Adoption, Commodification and Normalcy

Adoption, Commodification and Normalcy

Maybe I missed it in earlier issues of the country’s largest and oldest magazine on adoption, Adoptive Families, but the ads in the latest issue, Winter 2014, show the definitive commodification of adoption in the U.S.. Similac pays for a full-page ad in an issue with an article on breastfeeding without birthing and offers its specific product, “Similac for Supplementation.” Then there are two full-page ads for businesses that deal with embryo adoption: “Embryos available now to start your family,” exclaims AER. And the company with the smart name, “Building Blocks to Baby Steps,” uses its page to take a swipe at the usual providers of babies, the presumed unhealthy birth mothers: “Embryo adoption is usually quicker and less expensive than traditional adoption with the added bonus of the mom-to-be having control over the pre-natal environment, raising the chances of delivering a healthy baby.” And then a bank — a Christian bank — offers “Adoption Loans” with rates as low as 8.65 APR. Again, an implicit swipe to the God-forgotten birth moms.
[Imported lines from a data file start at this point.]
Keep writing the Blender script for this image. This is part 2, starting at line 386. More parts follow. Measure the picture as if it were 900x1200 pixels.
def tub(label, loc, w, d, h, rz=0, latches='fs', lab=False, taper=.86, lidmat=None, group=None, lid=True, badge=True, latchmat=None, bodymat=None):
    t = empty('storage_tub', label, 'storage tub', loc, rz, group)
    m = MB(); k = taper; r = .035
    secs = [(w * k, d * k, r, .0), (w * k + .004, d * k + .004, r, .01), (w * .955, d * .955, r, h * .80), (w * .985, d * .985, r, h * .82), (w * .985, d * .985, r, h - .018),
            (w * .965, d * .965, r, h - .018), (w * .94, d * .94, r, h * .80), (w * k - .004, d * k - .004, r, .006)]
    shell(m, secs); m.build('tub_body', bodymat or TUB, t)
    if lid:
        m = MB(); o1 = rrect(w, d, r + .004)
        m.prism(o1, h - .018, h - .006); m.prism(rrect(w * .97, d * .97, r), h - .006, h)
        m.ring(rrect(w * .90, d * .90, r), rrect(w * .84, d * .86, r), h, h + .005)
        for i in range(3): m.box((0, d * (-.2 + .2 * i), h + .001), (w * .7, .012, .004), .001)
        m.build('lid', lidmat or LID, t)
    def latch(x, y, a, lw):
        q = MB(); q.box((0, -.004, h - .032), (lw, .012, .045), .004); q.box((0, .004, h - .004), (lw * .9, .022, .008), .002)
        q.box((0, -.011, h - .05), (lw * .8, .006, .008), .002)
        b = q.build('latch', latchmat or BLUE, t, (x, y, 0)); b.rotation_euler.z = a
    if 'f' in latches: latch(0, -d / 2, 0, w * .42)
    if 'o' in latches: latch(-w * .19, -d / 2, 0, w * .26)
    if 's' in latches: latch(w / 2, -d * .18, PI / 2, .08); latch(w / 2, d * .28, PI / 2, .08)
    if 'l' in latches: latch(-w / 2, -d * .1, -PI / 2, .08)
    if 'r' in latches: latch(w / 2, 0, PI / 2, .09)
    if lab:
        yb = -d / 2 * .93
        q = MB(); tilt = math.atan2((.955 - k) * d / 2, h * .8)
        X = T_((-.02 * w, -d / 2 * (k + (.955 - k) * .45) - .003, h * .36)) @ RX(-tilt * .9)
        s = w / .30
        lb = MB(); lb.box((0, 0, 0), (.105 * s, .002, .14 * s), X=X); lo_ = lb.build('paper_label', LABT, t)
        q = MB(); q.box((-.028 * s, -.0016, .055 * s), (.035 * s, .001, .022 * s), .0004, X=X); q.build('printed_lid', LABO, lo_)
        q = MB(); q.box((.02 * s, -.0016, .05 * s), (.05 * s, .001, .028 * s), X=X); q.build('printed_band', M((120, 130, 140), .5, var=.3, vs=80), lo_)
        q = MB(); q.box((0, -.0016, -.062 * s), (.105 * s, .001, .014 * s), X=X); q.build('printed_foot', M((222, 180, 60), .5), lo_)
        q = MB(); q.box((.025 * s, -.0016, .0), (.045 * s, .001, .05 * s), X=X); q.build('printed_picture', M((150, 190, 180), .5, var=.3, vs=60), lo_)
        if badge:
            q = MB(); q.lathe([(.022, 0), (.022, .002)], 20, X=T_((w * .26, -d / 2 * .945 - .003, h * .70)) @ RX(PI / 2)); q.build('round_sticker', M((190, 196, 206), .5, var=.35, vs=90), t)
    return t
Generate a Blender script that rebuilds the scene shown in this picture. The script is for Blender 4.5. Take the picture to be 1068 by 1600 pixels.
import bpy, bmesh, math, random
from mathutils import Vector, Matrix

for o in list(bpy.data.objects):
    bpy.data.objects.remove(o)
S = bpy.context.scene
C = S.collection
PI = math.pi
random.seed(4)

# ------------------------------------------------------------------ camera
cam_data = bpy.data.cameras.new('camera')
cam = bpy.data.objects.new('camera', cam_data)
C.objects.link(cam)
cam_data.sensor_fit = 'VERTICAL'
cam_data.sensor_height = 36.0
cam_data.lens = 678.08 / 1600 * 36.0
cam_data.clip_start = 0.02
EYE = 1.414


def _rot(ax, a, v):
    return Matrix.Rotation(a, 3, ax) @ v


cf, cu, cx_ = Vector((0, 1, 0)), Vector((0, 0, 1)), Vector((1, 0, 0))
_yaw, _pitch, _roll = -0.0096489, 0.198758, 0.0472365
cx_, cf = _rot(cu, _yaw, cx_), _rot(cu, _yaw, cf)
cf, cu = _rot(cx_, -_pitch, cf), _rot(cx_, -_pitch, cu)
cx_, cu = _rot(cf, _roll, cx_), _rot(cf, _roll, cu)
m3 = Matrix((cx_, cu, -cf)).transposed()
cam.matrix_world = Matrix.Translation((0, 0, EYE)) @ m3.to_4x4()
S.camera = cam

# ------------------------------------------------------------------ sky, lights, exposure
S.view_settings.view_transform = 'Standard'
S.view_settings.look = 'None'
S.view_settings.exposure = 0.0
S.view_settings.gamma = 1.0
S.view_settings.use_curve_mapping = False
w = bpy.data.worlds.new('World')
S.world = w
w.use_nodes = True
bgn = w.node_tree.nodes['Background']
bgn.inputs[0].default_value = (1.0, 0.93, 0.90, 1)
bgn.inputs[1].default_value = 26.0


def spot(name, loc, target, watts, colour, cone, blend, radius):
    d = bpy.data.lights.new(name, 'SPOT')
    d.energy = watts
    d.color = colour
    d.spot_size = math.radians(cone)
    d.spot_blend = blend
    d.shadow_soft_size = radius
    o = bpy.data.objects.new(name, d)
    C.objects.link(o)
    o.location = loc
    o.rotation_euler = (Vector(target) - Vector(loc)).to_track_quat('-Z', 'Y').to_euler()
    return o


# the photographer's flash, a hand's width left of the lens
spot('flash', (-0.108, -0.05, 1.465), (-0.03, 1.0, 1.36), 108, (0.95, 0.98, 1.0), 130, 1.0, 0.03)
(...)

It quotes a customer: ‘Without this loan, God’s plan for our lives and the life of our child would not be possible.” Bored already with the quotes? Please wait for this last one, the most expensive, presumably, because it enhances the back cover of the magazine. The ad is from a company called Adoptimist, who promises: “We build effective adoption profiles and marketing campaigns for families hoping to adopt.” And they have “marketing plans for every budget.” Market yourself to the first mothers and families in competition with other parents to get your baby? What are these people thinking? And what is Adoptive Families thinking?